Brazelton defends his position with the diaper company, which funds some of his research, and maintains that some children simply aren’t ready for training until they’re 3 or 4. In fact, in newspaper stories and on the Pampers Web site–http://www.pampers.com/–he argues that rushing a child into toilet-training can cause long-term problems with incontinence and constipation.

He also says parents should ignore the critics and take their cues from their child. After all, he notes on www.pampers.com/, “I’ve never known any grownup who wasn’t potty trained. . . except people my age.”

The two men faced off last summer in USA Today and again recently in The New York Times, and the debate has now attracted the attention of television personality Barbara Walters and Time magazine, according to Rosemond’s wife, Willie Rosemond.
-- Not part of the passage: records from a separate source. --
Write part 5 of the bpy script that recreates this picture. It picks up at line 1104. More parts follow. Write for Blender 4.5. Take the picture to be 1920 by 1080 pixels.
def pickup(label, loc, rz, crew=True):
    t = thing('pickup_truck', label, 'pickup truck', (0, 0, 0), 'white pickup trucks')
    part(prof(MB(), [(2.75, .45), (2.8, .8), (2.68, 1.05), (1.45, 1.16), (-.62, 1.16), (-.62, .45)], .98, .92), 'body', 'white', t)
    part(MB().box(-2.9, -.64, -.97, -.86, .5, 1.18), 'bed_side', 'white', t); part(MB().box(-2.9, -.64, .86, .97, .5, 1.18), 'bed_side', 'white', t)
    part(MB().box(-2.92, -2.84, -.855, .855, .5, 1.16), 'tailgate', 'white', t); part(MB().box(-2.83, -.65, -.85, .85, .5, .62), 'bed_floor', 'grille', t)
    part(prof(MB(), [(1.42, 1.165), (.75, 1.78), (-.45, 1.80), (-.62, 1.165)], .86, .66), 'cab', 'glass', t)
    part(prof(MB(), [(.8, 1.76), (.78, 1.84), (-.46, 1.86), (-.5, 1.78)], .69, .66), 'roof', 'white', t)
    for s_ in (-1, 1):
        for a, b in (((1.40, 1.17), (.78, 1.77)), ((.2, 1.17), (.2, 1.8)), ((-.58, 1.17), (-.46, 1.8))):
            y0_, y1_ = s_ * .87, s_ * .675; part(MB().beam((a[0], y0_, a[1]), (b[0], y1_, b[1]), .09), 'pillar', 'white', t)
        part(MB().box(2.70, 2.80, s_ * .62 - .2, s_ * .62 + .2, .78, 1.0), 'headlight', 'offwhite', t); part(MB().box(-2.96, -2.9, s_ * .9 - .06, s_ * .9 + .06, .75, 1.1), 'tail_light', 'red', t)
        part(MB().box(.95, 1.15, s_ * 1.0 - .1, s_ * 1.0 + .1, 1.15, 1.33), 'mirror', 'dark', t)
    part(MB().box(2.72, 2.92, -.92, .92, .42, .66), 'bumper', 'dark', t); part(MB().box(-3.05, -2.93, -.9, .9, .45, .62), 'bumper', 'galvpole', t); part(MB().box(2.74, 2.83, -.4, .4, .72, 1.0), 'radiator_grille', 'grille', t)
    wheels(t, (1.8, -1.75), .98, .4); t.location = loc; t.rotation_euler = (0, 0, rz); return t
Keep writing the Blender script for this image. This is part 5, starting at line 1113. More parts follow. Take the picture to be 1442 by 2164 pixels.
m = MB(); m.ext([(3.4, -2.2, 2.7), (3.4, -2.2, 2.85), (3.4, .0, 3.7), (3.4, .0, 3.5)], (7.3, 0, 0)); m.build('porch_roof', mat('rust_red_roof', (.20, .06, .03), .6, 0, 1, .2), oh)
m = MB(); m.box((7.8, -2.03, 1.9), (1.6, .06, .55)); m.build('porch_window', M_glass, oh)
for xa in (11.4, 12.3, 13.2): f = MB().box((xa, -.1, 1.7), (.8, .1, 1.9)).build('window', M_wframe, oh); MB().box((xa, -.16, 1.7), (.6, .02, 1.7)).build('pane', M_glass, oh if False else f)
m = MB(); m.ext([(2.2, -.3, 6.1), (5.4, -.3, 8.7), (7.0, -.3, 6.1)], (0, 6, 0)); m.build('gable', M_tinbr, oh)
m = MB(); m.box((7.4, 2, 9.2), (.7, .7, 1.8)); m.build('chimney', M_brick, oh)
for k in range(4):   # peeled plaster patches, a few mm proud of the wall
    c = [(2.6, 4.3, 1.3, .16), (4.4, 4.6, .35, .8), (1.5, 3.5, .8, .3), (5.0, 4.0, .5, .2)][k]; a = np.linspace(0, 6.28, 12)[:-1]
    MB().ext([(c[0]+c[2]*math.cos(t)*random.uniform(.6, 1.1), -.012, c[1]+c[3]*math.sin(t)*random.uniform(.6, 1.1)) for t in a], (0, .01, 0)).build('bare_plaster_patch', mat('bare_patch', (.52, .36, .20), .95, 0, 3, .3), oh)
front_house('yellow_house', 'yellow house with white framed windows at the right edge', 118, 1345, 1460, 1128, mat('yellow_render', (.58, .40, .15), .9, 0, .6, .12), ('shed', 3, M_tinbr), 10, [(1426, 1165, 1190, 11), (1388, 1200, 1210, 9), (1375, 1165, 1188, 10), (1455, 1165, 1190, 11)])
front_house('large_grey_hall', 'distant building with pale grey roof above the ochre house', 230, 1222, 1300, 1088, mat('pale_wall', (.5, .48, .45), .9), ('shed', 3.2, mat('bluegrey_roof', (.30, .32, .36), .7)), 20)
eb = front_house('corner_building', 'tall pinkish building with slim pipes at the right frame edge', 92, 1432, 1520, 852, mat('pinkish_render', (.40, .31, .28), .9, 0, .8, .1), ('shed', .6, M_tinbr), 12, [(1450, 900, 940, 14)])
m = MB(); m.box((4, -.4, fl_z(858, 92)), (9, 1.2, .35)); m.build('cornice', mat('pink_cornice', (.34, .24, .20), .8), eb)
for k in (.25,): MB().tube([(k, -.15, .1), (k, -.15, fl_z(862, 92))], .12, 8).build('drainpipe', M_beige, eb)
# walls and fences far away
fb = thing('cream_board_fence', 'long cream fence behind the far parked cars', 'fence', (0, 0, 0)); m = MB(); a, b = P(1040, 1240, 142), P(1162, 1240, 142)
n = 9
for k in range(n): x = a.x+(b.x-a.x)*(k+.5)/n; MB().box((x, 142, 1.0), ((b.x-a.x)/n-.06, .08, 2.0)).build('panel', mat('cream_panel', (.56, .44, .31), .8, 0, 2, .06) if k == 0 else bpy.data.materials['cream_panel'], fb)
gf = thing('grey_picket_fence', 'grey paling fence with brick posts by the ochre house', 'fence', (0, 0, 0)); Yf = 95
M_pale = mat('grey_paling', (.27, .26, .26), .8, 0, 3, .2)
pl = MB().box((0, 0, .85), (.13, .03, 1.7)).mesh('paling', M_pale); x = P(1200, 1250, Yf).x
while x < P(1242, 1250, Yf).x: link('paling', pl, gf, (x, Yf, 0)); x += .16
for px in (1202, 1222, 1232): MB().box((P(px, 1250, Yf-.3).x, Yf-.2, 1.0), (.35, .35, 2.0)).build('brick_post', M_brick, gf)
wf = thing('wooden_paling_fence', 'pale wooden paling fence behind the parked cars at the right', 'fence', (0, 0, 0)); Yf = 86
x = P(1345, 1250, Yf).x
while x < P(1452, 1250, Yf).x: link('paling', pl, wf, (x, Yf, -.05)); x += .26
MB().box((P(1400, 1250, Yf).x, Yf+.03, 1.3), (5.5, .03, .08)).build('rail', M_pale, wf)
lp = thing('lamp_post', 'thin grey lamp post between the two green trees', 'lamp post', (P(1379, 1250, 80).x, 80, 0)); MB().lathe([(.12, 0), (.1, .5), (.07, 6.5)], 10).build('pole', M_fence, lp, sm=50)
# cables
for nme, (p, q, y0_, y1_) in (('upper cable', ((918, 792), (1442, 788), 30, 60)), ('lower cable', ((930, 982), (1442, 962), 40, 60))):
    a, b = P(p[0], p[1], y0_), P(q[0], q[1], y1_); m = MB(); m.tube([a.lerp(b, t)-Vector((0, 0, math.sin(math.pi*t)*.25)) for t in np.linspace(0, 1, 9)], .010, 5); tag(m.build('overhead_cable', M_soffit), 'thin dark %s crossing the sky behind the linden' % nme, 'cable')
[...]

It’s also the topic of many a debate among parents and non-parents in the home, in the workplace and in doctors’ offices around the country.

Everyone has an opinion, but there is little consensus.

Some parents, especially those of grown children, have boasted that their children were toilet-trained by the time they were a year old–a claim some experts dismiss as impossible.

Everyone seems to agree that today’s children are toilet-trained at a later age, though it’s not clear why. Some blame parents for not being more strict. Others cite the increasing number of working parents who don’t have time or who rely on child-care providers to help with the process. Still others, especially Rosemond, blame experts such as Brazelton for recommending that parents wait until their child wants to be trained.

As Rosemond says, “Waiting until age 3 insults the child’s intelligence, delays mastery in other areas (i.e. toilet training is requisite to acquiring, among other things, certain social skills) and prolongs the child’s dependency upon his parents.”

Mary Ann Shallcross, a 27-year veteran child-care provider who is head of the Child Care Connection child-care centers, added her opinion based on her experience of training “about a thousand children” over the years.

Shallcross, who also hosts the Doctor Daycare program on radio station WNRI-AM, says she believes parents need to wait until a child is ready to take on the toilet–usually between ages 2 and 3.

Choose a quiet time in the child’s life, she suggests–for example, not after the arrival of a new baby, during a divorce or during the holidays. Then introduce the child to the potty seat or toilet gradually, having him or her use it at regular intervals, while reading to the child about potty training. Most of all, she said, make it fun.

Shallcross said her strategy is to take the child’s diaper off for the day and put on a pair of sweatpants instead–no pullups or training pants needed. Then put the child on a toilet every 20 minutes–praising when he or she goes the bathroom but never criticizing when it doesn’t happen. Simply try again 20 minutes later.

If after 48 hours the child is making strides toward potty-training, Shallcross continues with the process and, once the child has mastered the toilet, buys him or her “big kid” underwear to celebrate. Otherwise, she waits a couple of months before trying all over again.